International Risk Management Institute definition of coinsurance is:

"A property insurance provision that penalizes the insured's loss recovery if the limit of insurance purchased by the insured is not at least equal to a specified percentage (commonly 80 percent) of the value of the insured property. The coinsurance provision specifies that the insured will recover no more than the following: the amount of the loss multiplied by the ratio of the amount of insurance purchased (the limit of insurance) to the amount of insurance required (the value of the property on the date of loss multiplied by the coinsurance percentage), less the deductible."

If a Coinsurance percentage is shown in the Declarations, the following condition applies

a. We will not pay the full amount of any "loss" if the value of Covered Property at the time of "loss" times the Coinsurance percentage shown for it in the Declarations is greater than the Limit of Insurance for the property. Instead, we will determine the most we will pay using the following steps:

(1) Multiply the value of Covered Property at the time of "loss" by the Coinsurance percentage;

(2) Divide the Limit of Insurance of the property by the figure determined in step (1);

(3) Multiply to the total amount of "loss", before the application of any deductible, by the figure determined in step (2); and

(4) Subtract the deductible from the figure determined in step (3)

We will pay the amount determined in step (4) or the Limit of Insurance, whichever is less. For the remainder, you will either have to rely on other insurance or absorb the "loss" yourself​

Actually, this issue has often come about by agents trying to reach price points to get the insured's business.
 
Easy he wants $100000 more than its worth .Or you pay $350000 it burns to the water line then the insurance company will give you $150000 as thats what they think it was worth ;)

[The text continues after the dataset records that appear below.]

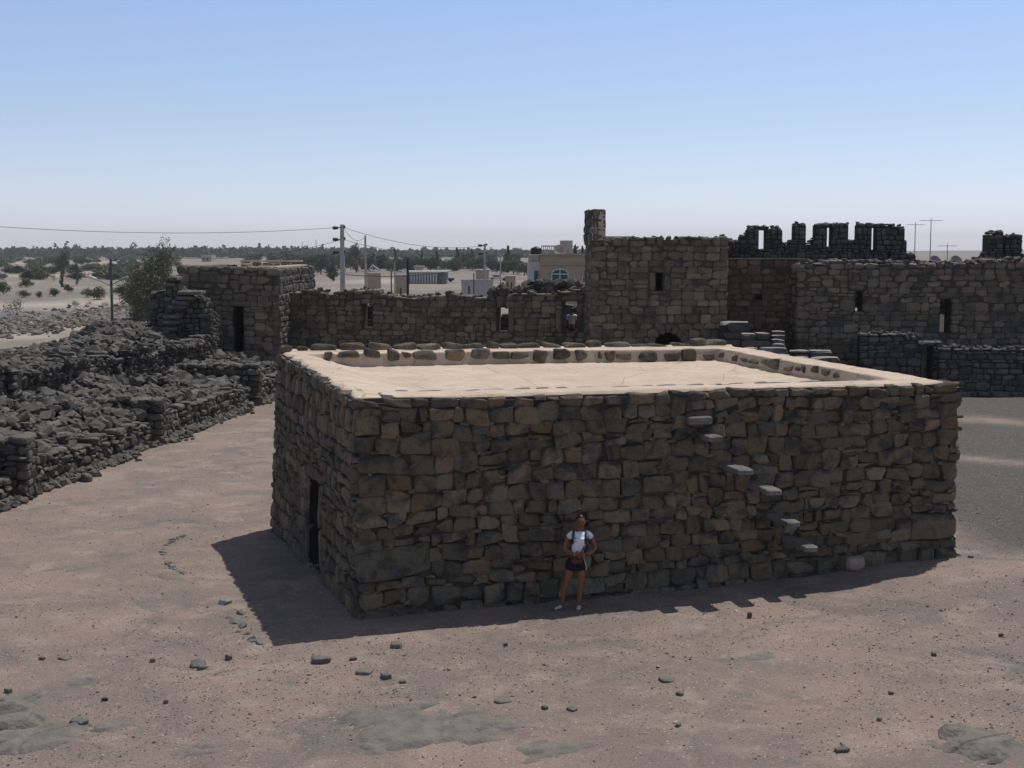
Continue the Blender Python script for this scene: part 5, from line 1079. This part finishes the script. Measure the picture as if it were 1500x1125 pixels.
aerial(1341, 328, 378, Ya + 3, 11, 'leftmost and middle sized television aerial above the east range'); aerial(1364, 322, 378, Ya + 3, 15, 'tallest television aerial above the east range'); aerial(1388, 359, 380, Ya + 3, 12, 'shortest television aerial, right of the tallest one')
dish(at_px(1369, 384, Ya + .5), .42, 'dishg', 'left grey satellite dish peeping over the east range'); dish(at_px(1400, 384, Ya + .5), .42, 'dishg', 'right grey satellite dish peeping over the east range')
# ------------------------------------------------------------------ PEOPLE
def skin_obj(name, nodes, edges, mat, parent, sub=2, root=0):
    me = bpy.data.meshes.new(name); me.from_pydata([n_[:3] for n_ in nodes], edges, []); me.materials.append(M[mat])
    o = bpy.data.objects.new(name, me); C.objects.link(o); o.parent = parent
    md = o.modifiers.new('skin', 'SKIN'); md.use_smooth_shade = True
    for i, n_ in enumerate(nodes):
        sv = me.skin_vertices[0].data[i]; r = n_[3] if isinstance(n_[3], tuple) else (n_[3], n_[3]); sv.radius = r; sv.use_root = (i == root)
    s_ = o.modifiers.new('sub', 'SUBSURF'); s_.levels = sub; s_.render_levels = sub
    return o
def chain(a): return [(i, i + 1) for i in range(len(a) - 1)]
def ellipsoid(mb, c, r, n=24, fn=None):
    th = np.linspace(0, math.pi, n); ph = np.linspace(0, 2 * math.pi, n * 2, endpoint=False); T_, P_ = np.meshgrid(th, ph, indexing='ij')
    v = np.stack([np.sin(T_) * np.cos(P_), np.sin(T_) * np.sin(P_), np.cos(T_)], -1).reshape(-1, 3)
    if fn is not None: v = fn(v)
    m_ = n * 2; I = np.arange(n * m_).reshape(n, m_); F = np.stack([I[:-1], np.roll(I[:-1], -1, 1), np.roll(I[1:], -1, 1), I[1:]], -1).reshape(-1, 4)[:, ::-1]
    mb.add(v * np.array(r) + np.array(c), F)
def woman():
    x, y, z = on_ground(843, 892); W = empty('person', (x, y, z), 'person in a white T-shirt and dark shorts standing with joined hands before the hall wall', 'person')
    # body: pelvis, spine, neck, head core, arms, legs in one surface
    nd = [(.00, .02, .86, (.155, .11)), (.02, .02, .97, (.125, .095)), (.045, .0, 1.12, (.145, .105)), (.06, .01, 1.26, (.165, .10)), (.07, .02, 1.345, (.11, .07)), (.075, .01, 1.42, (.05, .052)), (.08, -.005, 1.50, (.058, .065)),
          (-.105, .02, 1.325, .052), (-.16, .01, 1.22, .047), (-.19, .0, 1.08, .040), (-.11, -.10, 1.03, .034), (-.035, -.17, 1.025, (.024, .030)),
          (.25, .02, 1.325, .052), (.305, .01, 1.22, .047), (.345, .0, 1.08, .040), (.255, -.10, 1.02, .034), (.165, -.175, 1.015, (.024, .030)),
          (-.085, .01, .78, .092), (-.125, -.005, .62, .078), (-.165, -.01, .45, .054), (-.20, .02, .32, .053), (-.235, .03, .10, .034), (-.25, .02, .055, .034),
          (.095, .0, .78, .092), (.11, -.01, .62, .078), (.10, -.015, .45, .054), (.085, .01, .32, .053), (.06, .02, .10, .034), (.06, .01, .055, .034)]
    ed = [(0, 1), (1, 2), (2, 3), (3, 4), (4, 5), (5, 6), (4, 7), (7, 8), (8, 9), (9, 10), (10, 11), (4, 12), (12, 13), (13, 14), (14, 15), (15, 16), (0, 17), (17, 18), (18, 19), (19, 20), (20, 21), (21, 22), (0, 23), (23, 24), (24, 25), (25, 26), (26, 27), (27, 28)]
    skin_obj('body', nd, ed, 'skin', W)
    # head with face
    hc = (.085, -.012, 1.555)
    def hf(v):
        v = v.copy(); x_, y_, z_ = v[:, 0].copy(), v[:, 1].copy(), v[:, 2].copy()
        v[:, 0] *= 1 - .30 * ss(-z_, .1, 1.0) * 1.0; v[:, 1] *= 1 - .18 * ss(-z_, .2, 1.) * (y_ > 0)
        fr = (y_ < 0)
        g = lambda cx, cz, sx, sz: np.exp(-((x_ - cx) / sx) ** 2 - ((z_ - cz) / sz) ** 2) * fr
        v[:, 1] -= .24 * g(0, -.16, .12, .2) + .06 * g(0, -.78, .3, .18) + .07 * g(0, -.46, .26, .07) + .05 * g(.42, -.2, .22, .2) + .05 * g(-.42, -.2, .22, .2) + .05 * g(0, .26, .6, .09)
        v[:, 1] += .12 * g(.36, .04, .18, .11) + .12 * g(-.36, .04, .18, .11) + .03 * g(0, -.47, .24, .02)
        return v
    mb = MB(); ellipsoid(mb, hc, (.076, .096, .118), 30, hf)
    for s_ in (-1, 1): ellipsoid(mb, (hc[0] + s_ * .077, hc[1] + .012, hc[2] - .006), (.012, .022, .032), 10)
    mb.build('head', M['skin'], W, smooth=True, local=True)
    mb = MB()
    for s_ in (-1, 1): ellipsoid(mb, (hc[0] + s_ * .028, hc[1] - .083, hc[2] + .006), (.017, .010, .008), 8)
    mb.build('eyes', M['hair'], W, smooth=True, local=True)
    mb = MB()
    for s_ in (-1, 1): mb.tube([(hc[0] + s_ * .012, hc[1] - .098, hc[2] + .026), (hc[0] + s_ * .045, hc[1] - .088, hc[2] + .026)], .005, 6)
    mb.build('eyebrows', M['hair'], W, local=True)
    mb = MB(); mb.tube([(hc[0] - .022, hc[1] - .093, hc[2] - .055), (hc[0], hc[1] - .102, hc[2] - .056), (hc[0] + .022, hc[1] - .093, hc[2] - .055)], .006, 6); mb.build('mouth', M['leather'], W, local=True)
    def hr(v):
        v = v.copy(); low = (v[:, 1] < -.1); cut = np.where(low, .52, -.75 + .3 * (np.abs(v[:, 1]) < .3)); v[:, 2] = np.maximum(v[:, 2], cut * 1.0)
        front = (v[:, 1] < -.15) & (v[:, 2] < .55); v[front] *= .9; return v
    mb = MB(); ellipsoid(mb, (hc[0], hc[1] + .012, hc[2] + .012), (.083, .100, .120), 26, hr); ellipsoid(mb, (hc[0], hc[1] + .115, hc[2] - .02), (.035, .04, .04), 12); mb.build('hair', M['hair'], W, smooth=True, local=True)
    # T-shirt
    skin_obj('t_shirt', [(.01, .02, .945, (.150, .112)), (.03, .015, 1.05, (.142, .112)), (.05, -.012, 1.18, (.168, .135)), (.06, .0, 1.27, (.172, .118)), (.07, .02, 1.352, (.105, .075)), (-.085, .02, 1.333, .066), (-.148, .012, 1.245, .066), (.232, .02, 1.333, .066), (.293, .012, 1.245, .066)],
             [(0, 1), (1, 2), (2, 3), (3, 4), (4, 5), (5, 6), (4, 7), (7, 8)], 'shirt', W)
    mb = MB()
    for i, (dx, w_) in enumerate(((-.045, .02), (-.012, .014), (.015, .018), (.045, .012))): mb.box((.045 + dx, -.147, 1.238 + .003 * (i % 2)), (w_, .012, .014))
    mb.build('shirt_print', M['print'], W, local=True)
    # shorts
    skin_obj('shorts', [(.0, .02, .965, (.135, .105)), (.0, .02, .87, (.172, .130)), (-.088, .012, .76, .112), (-.108, .005, .665, .108), (.098, .005, .76, .112), (.108, -.005, .665, .108)], [(0, 1), (1, 2), (2, 3), (1, 4), (4, 5)], 'navy', W, root=1)
    mb = MB(); mb.tube([(.135, -.055, .94), (.160, -.062, .86), (.178, -.055, .78), (.184, -.045, .71)], .009, 6); mb.build('shorts_stripe', M['stripe'], W, local=True)
    # hands with fingers, laid one over the other
    def hand(cx, cy, cz, s_, dz):
        palm = [(cx, cy, cz, (.020, .030)), (cx + s_ * .035, cy - .012, cz + dz * .3, (.019, .036)), (cx + s_ * .075, cy - .018, cz + dz * .6, (.015, .036))]
        skin_obj('palm', palm, chain(palm), 'skin', W, 2)
        for q in range(4):
            oz = (.027 - .018 * q); ln = (.034, .040, .037, .028)[q]; bx, by, bz = cx + s_ * .07, cy - .018, cz + dz * .6 + oz
            f = [(bx, by, bz, .0085), (bx + s_ * ln * .9, by - .006, bz + dz * .3, .008), (bx + s_ * ln * 1.6, by + .006, bz + dz * .6, .0072), (bx + s_ * ln * 2.1, by + .024, bz + dz * .8, .006)]
            skin_obj('finger', f, chain(f), 'skin', W, 2)
        f = [(cx + s_ * .018, cy - .014, cz + .026, .0105), (cx + s_ * .040, cy - .032, cz + .046, .0095), (cx + s_ * .066, cy - .036, cz + .050, .008)]
        skin_obj('thumb', f, chain(f), 'skin', W, 2)
    hand(-.03, -.18, 1.03, 1, .004); hand(.16, -.205, 1.012, -1, -.02)
    mb = MB(); mb.lathe((.185, -.158, 1.015), [(.036, -.014), (.040, 0), (.036, .014)], 16, rot=Matrix.Rotation(.75, 3, 'Z') @ Matrix.Rotation(math.pi / 2, 3, 'Y')); mb.build('watch', M['strap'], W, local=True)
    # shoes
    skin_obj('shoe', [(-.245, .03, .045, (.038, .036)), (-.285, -.02, .038, (.043, .030)), (-.335, -.06, .028, (.040, .022)), (-.37, -.085, .024, (.026, .017))], [(0, 1), (1, 2), (2, 3)], 'shoe', W)
    skin_obj('shoe', [(.06, .03, .045, (.038, .036)), (.055, -.04, .038, (.043, .030)), (.045, -.11, .028, (.041, .022)), (.04, -.15, .024, (.027, .017))], [(0, 1), (1, 2), (2, 3)], 'shoe', W)
    # backpack and waist bag
    bp = empty('backpack', (x + .06, y + .17, z + 1.1), 'grey backpack worn by the person at the hall wall', 'backpack')
    mb = MB(); full, ff = cube_template(6, False); qf = full / ((np.abs(full) ** 4).sum(-1) ** .25)[:, None] * [.15, .085, .21]; mb.add(qf, ff); mb.build('bag', M['strap'], bp, smooth=True, local=True)
    for s_, ox in ((-1, -.045), (1, .155)):
        mb = MB(); pts = [(.06 + (.095 * s_), .13, 1.25), (.065 + .10 * s_, .06, 1.40), (.065 + .105 * s_, -.03, 1.408), (.06 + .112 * s_, -.115, 1.33), (.06 + .118 * s_, -.15, 1.22), (.05 + .155 * s_, -.09, 1.12), (.05 + .165 * s_, .05, 1.06)]
        pts = [Vector(q) - Vector((.06, .17, 1.1)) for q in pts]; mb.tube(pts, [.016, .019, .021, .021, .019, .012, .010], 8); mb.build('strap', M['strap'], bp, smooth=True, local=True)
    wb = empty('waist_bag', (x + .02, y - .125, z + .905), 'brown leather waist bag worn over the shorts', 'bag')
    mb = MB(); qf = full / ((np.abs(full) ** 3.5).sum(-1) ** (1 / 3.5))[:, None] * [.105, .045, .062]; qf[:, 2] -= .012 * (1 - (qf[:, 0] / .105) ** 2); mb.add(qf, ff); mb.build('pouch', M['leather'], wb, smooth=True, local=True)
    mb = MB(); mb.tube([(.155 * math.cos(t) - .015, .14 - .125 * -math.sin(t) * -1 + 0, .03) for t in np.linspace(-.2, math.pi + .2, 18)], .012, 6); mb.build('belt', M['leather'], wb, local=True)
    mb = MB(); mb.tube([(-.085, -.04, .025), (0, -.052, .02), (.085, -.04, .025)], .004, 5); mb.build('zip', M['darkmetal'], wb, local=True)
woman()
def far_person():
    Yp = 66.6; px = 838; xx_ = xa(px, Yp); zt_ = za(452, Yp); zb = zt_ - 1.72; W = empty('person', (xx_, Yp, zb), 'distant person in a white top seen through the tall opening of the curtain wall', 'person')
    nd = [(0, 0, .9, (.15, .1)), (0, 0, 1.15, (.15, .1)), (0, 0, 1.38, (.13, .08)), (0, 0, 1.5, .05), (0, 0, 1.62, (.08, .09)), (-.2, 0, 1.35, .05), (-.24, 0, 1.05, .04), (-.2, -.08, .82, .03), (.2, 0, 1.35, .05), (.24, 0, 1.05, .04), (.2, -.08, .82, .03), (-.09, 0, .5, .07), (-.1, 0, .06, .04), (.09, 0, .5, .07), (.1, 0, .06, .04)]
    skin_obj('body', nd, [(0, 1), (1, 2), (2, 3), (3, 4), (2, 5), (5, 6), (6, 7), (2, 8), (8, 9), (9, 10), (0, 11), (11, 12), (0, 13), (13, 14)], 'skin', W)
    skin_obj('shirt', [(0, 0, .88, (.18, .13)), (0, 0, 1.15, (.18, .13)), (0, 0, 1.4, (.15, .1)), (-.2, 0, 1.36, .075), (-.24, 0, 1.15, .07), (.2, 0, 1.36, .075), (.24, 0, 1.15, .07)], [(0, 1), (1, 2), (2, 3), (3, 4), (2, 5), (5, 6)], 'shirt', W)
    skin_obj('trousers', [(0, 0, .9, (.17, .13)), (-.09, 0, .5, .09), (-.1, 0, .12, .07), (.09, 0, .5, .09), (.1, 0, .12, .07)], [(0, 1), (1, 2), (0, 3), (3, 4)], 'navy', W)
    mb = MB(); ellipsoid(mb, (0, .01, 1.66), (.085, .1, .09), 12); mb.build('hair', M['hair'], W, smooth=True, local=True)
    t = empty('stone_terrace', (xx_, Yp + 1, 0), 'raised stone terrace behind the curtain wall opening', 'terrace'); mb = MB(); mb.box((xx_, Yp + .9, zb / 2), (3.4, 2.6, zb)); mb.build('body', M['fort'], t)
far_person()
# ------------------------------------------------------------------ HAZE
mb = MB(); mb.box((0, 1980, 21), (8600, 4700, 70)); 
hm = bpy.data.materials.new('haze_air'); hm.use_nodes = True; t = hm.node_tree; t.nodes.clear(); vo = t.nodes.new('ShaderNodeVolumePrincipled'); oo = t.nodes.new('ShaderNodeOutputMaterial')
vo.inputs['Color'].default_value = (1, 1, 1, 1); vo.inputs['Density'].default_value = HAZE; vo.inputs['Anisotropy'].default_value = -.1; t.links.new(vo.outputs[0], oo.inputs['Volume'])
if HAZE > 0: mb.build('haze', hm, kind='stuff')
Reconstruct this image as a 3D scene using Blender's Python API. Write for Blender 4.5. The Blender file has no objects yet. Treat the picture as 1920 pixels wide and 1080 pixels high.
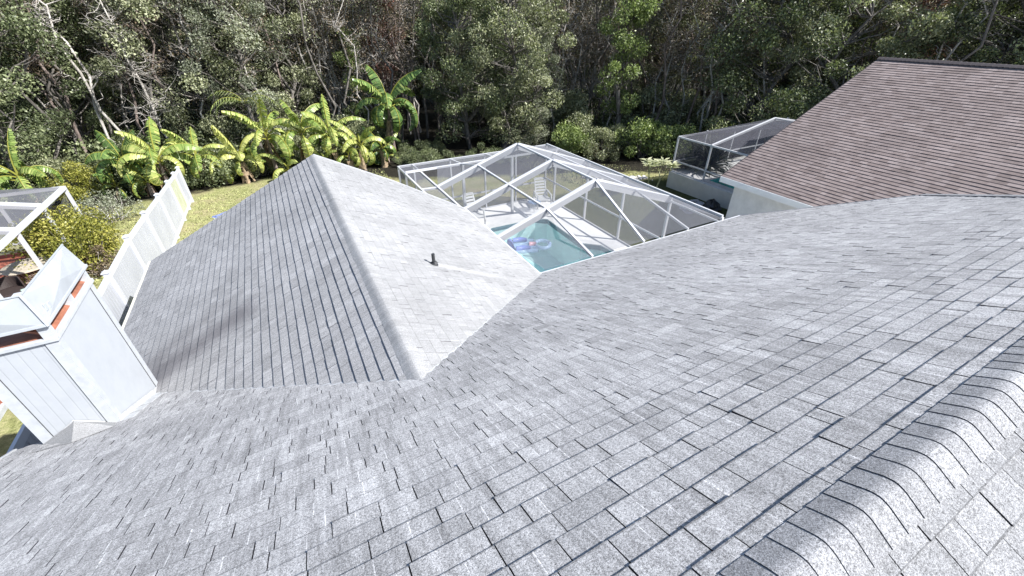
import bpy, math, random
import numpy as np
from mathutils import Vector, Matrix

# ------------------------------------------------------------------ scene set-up
scn = bpy.context.scene
EYE = 7.5                                   # camera height above the house pad; everything below is laid out from eye level
R = math.radians

def camera():
    cd = bpy.data.cameras.new('camera')
    cd.sensor_width = 36.0
    cd.lens = 777.0 / 1920.0 * 36.0
    cd.clip_start = 0.05
    cd.clip_end = 6000
    co = bpy.data.objects.new('camera', cd)
    scn.collection.objects.link(co)
    yaw, pitch, roll = R(28.0), R(33.06), R(0.306)
    f = Vector((math.sin(yaw) * math.cos(pitch), math.cos(yaw) * math.cos(pitch), -math.sin(pitch)))
    r = Vector((math.cos(yaw), -math.sin(yaw), 0))
    d = f.cross(r)
    r2 = r * math.cos(roll) + d * math.sin(roll)
    d2 = -r * math.sin(roll) + d * math.cos(roll)
    m = Matrix((r2, -d2, -f)).transposed().to_4x4()
    co.matrix_world = Matrix.Translation((0, 0, 0)) @ m
    scn.camera = co
    return co
CAM = camera()
scn.render.resolution_x = 1024
scn.render.resolution_y = 576
scn.view_settings.view_transform = 'Standard'
scn.view_settings.look = 'None'
scn.view_settings.gamma = 1.0
scn.view_settings.use_curve_mapping = False
scn.view_settings.exposure = 1.38
scn.cycles.transparent_max_bounces = 24

SUN_TRAVEL = Vector((-0.83, 0.75, -1.0)).normalized()
SUN_ELEV = math.asin(-SUN_TRAVEL.z)
SUN_AZ = math.atan2(-SUN_TRAVEL.x, -SUN_TRAVEL.y)        # compass style, from +Y towards +X
world = bpy.data.worlds.new('World')
scn.world = world
world.use_nodes = True
wn = world.node_tree
sky = wn.nodes.new('ShaderNodeTexSky')
sky.sky_type = 'NISHITA'
sky.sun_disc = False
sky.sun_elevation = SUN_ELEV
sky.sun_rotation = SUN_AZ
sky.air_density = 1.0
sky.dust_density = 1.0
wn.links.new(sky.outputs['Color'], wn.nodes['Background'].inputs['Color'])
wn.nodes['Background'].inputs['Strength'].default_value = 0.08
sl = bpy.data.lights.new('sun', 'SUN')
sl.energy = 4.2
sl.angle = R(0.5)
sl.color = (1.0, 0.98, 0.955)
so = bpy.data.objects.new('sun', sl)
scn.collection.objects.link(so)
so.rotation_euler = SUN_TRAVEL.to_track_quat('-Z', 'Y').to_euler()
so.location = (20, -20, 30)

# ------------------------------------------------------------------ helpers
def mesh_from(name, V, F, tone=None, smooth=False):
    me = bpy.data.meshes.new(name)
    me.from_pydata([tuple(v) for v in V] if not isinstance(V, np.ndarray) else V.tolist(), [], F if not isinstance(F, np.ndarray) else F.tolist())
    if tone is not None:
        at = me.attributes.new('tone', 'FLOAT', 'FACE')
        at.data.foreach_set('value', np.asarray(tone, dtype=np.float32))
    if smooth:
        me.polygons.foreach_set('use_smooth', [True] * len(me.polygons))
    me.update()
    return me

class MB:
    def __init__(s): s.v = []; s.f = []; s.t = []
    def add(s, V, F, tone=0.5):
        b = len(s.v)
        s.v += [tuple(v) for v in V]
        s.f += [tuple(i + b for i in f) for f in F]
        s.t += [tone] * len(F)
    def box(s, c, size, rot=None, tone=0.5):
        x, y, z = size[0] / 2, size[1] / 2, size[2] / 2
        V = [Vector(p) for p in ((-x,-y,-z),(x,-y,-z),(x,y,-z),(-x,y,-z),(-x,-y,z),(x,-y,z),(x,y,z),(-x,y,z))]
        if rot is not None: V = [rot @ p for p in V]
        V = [p + Vector(c) for p in V]
        s.add(V, [(0,3,2,1),(4,5,6,7),(0,1,5,4),(1,2,6,5),(2,3,7,6),(3,0,4,7)], tone)
    def bb(s, lo, hi, tone=0.5):
        s.box([(a + b) / 2 for a, b in zip(lo, hi)], [abs(b - a) for a, b in zip(lo, hi)], None, tone)
    def beam(s, a, b, w, h, up=(0, 0, 1), tone=0.5):
        a = Vector(a); b = Vector(b); d = (b - a); L = d.length; d.normalize()
        side = d.cross(Vector(up))
        if side.length < 1e-4: side = d.cross(Vector((0, 1, 0)))
        side.normalize(); u = side.cross(d)
        rot = Matrix((d, side, u)).transposed()
        s.box((a + b) / 2, (L, w, h), rot, tone)
    def tube(s, P, Rr, n=6, cap=True, tone=0.5):
        P = [Vector(p) for p in P]; V = []; F = []
        for i, p in enumerate(P):
            d = (P[min(i + 1, len(P) - 1)] - P[max(i - 1, 0)])
            if d.length < 1e-6: d = Vector((0, 0, 1))
            d.normalize()
            ref = Vector((0, 0, 1)) if abs(d.z) < 0.9 else Vector((1, 0, 0))
            a = d.cross(ref).normalized(); b2 = d.cross(a)
            r = Rr[i] if hasattr(Rr, '__len__') else Rr
            for k in range(n):
                t = 2 * math.pi * k / n
                V.append(p + a * math.cos(t) * r + b2 * math.sin(t) * r)
        for i in range(len(P) - 1):
            for k in range(n):
                k2 = (k + 1) % n
                F.append((i*n+k, i*n+k2, (i+1)*n+k2, (i+1)*n+k))
        if cap:
            F.append(tuple(range(n))); F.append(tuple((len(P)-1)*n + k for k in reversed(range(n))))
        s.add(V, F, tone)
    def lathe(s, c, prof, n=24, tone=0.5):
        V = []; F = []
        for r, z in prof:
            for k in range(n):
                t = 2 * math.pi * k / n
                V.append((c[0] + r * math.cos(t), c[1] + r * math.sin(t), c[2] + z))
        for i in range(len(prof) - 1):
            for k in range(n):
                k2 = (k + 1) % n
                F.append((i*n+k, i*n+k2, (i+1)*n+k2, (i+1)*n+k))
        F.append(tuple(reversed(range(n)))); F.append(tuple((len(prof)-1)*n + k for k in range(n)))
        s.add(V, F, tone)
    def poly(s, pts, tone=0.5): s.add(pts, [tuple(range(len(pts)))], tone)
    def slab(s, pts, off, tone=0.5):
        """closed slab between polygon pts and pts+off"""
        n = len(pts); off = Vector(off)
        V = [Vector(p) for p in pts] + [Vector(p) + off for p in pts]
        F = [tuple(range(n)), tuple(reversed(range(n, 2 * n)))] + [(i, i + n, (i + 1) % n + n, (i + 1) % n) for i in range(n)]
        s.add(V, F, tone)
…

My "agreed value" on my boat was by providing the insurance company a independent valuation which just happened to be 20% more than I payed but that was out of my hands as the insurance company provided a list of valuers for us to pick from may be different over there

What the boat is worth and what you insure it for are two different things. The insurance company probably won't do an agreed value for more than a surveyor says it's worth but will certainly insure it for less. The amount of insurance has to insure what is owed on the boat if it is financed so a lot of folks insure that amount and "self insure" the rest.